In retrospect, it was somewhat limited. I knew little keyboard music, chamber music, choral music, and not really very many symphonies.

When I was at university (amazingly, they put me in the choir with all those music majors--possibly because my brother was a music major), we did Handel's Messiah, which I had never heard before, and some works by composers I knew little about such as Honegger and Poulenc.

Once I got out on my own, I continued singing in various choral groups and started to build up a decent collection of recordings. 

Symphonien

We had a couple "best of" CDs hanging around of Chopin and Mozart that I liked, but it was not until a few years later that I became seriously interested in Classical music. After playing piano for a few years, I watched the movie Shine and subsequently became fascinated with Rachmaninov's 3rd Piano Concerto. And so it was through Rachmaninov that I first really got into it (his piano concertos & Rhapsody on a Theme by Paganini), after that I discovered other Romantic composers - my first CDs are bought were Tchaikovsky's Symphonies 4-6 and Dvorak's 8-9. Then Beethoven's complete symphonies, etc... Since then, I have expanded in both directions but with a particular focus on symphonies (hence my username, in German because I was obsessed with Karajan's Beethoven "9 Symphonien" cycle at the time). Although nowadays, not necessarily symphonies, but I've become obsessed with 20th century and contemporary music, which comprises the majority of my listening.

BorisG

Attending symphonic concerts with parents and classmates.

Kullervo

Nobody in my family is overtly musical, so I came to it myself. At about 10 or so, I fell in love with Star Wars, and subsequently got the soundtracks which I must have listened to hundreds of times, lying on the floor with my head next to the boombox. After that, I listened to radio pop up until about age 14, when I discovered Radiohead. From Radiohead I moved onto electronica artists like Aphex Twin, and from there to more abstract electronic music like Morton Subotnick. By this time I was 19, and working at Tower Records in Boston, where, perusing the Classical room, I discovered Messiaen, whom I had heard of through a friend. From Messiaen I moved to Debussy, and from then on there was no going back. :)

Ephemerid

Quote from: Corey on March 18, 2008, 05:11:50 PM
Nobody in my family is overtly musical, so I came to it myself. At about 10 or so, I fell in love with Star Wars, and subsequently got the soundtracks which I must have listened to hundreds of times, lying on the floor with my head next to the boombox.

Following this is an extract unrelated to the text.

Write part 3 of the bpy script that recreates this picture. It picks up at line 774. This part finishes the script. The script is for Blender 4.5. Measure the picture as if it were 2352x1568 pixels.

You too, eh?   ;)  (of course, I dunno-- you might be referring to Episodes I, II & III, in which case makes me feel old  :-[ )

Kullervo

Quote from: just josh on March 18, 2008, 05:18:11 PM
You too, eh?   ;)  (of course, I dunno-- you might be referring to Episodes I, II & III, in which case makes me feel old  :-[ )

Nooo, the originals. The soundtrack for Empire was, and still is, my favorite of the three.

Haffner

Quote from: Corey on March 18, 2008, 05:22:03 PM
Nooo, the originals. The soundtrack for Empire was, and still is, my favorite of the three.



Really cool stuff. My teacher brought in the original Star Wars soundtrack back in 1977 (I was in the 5th grade). This was before I'd seen the movie, and I was pretty wiped out by it. It actually helped prepare me for Wagner.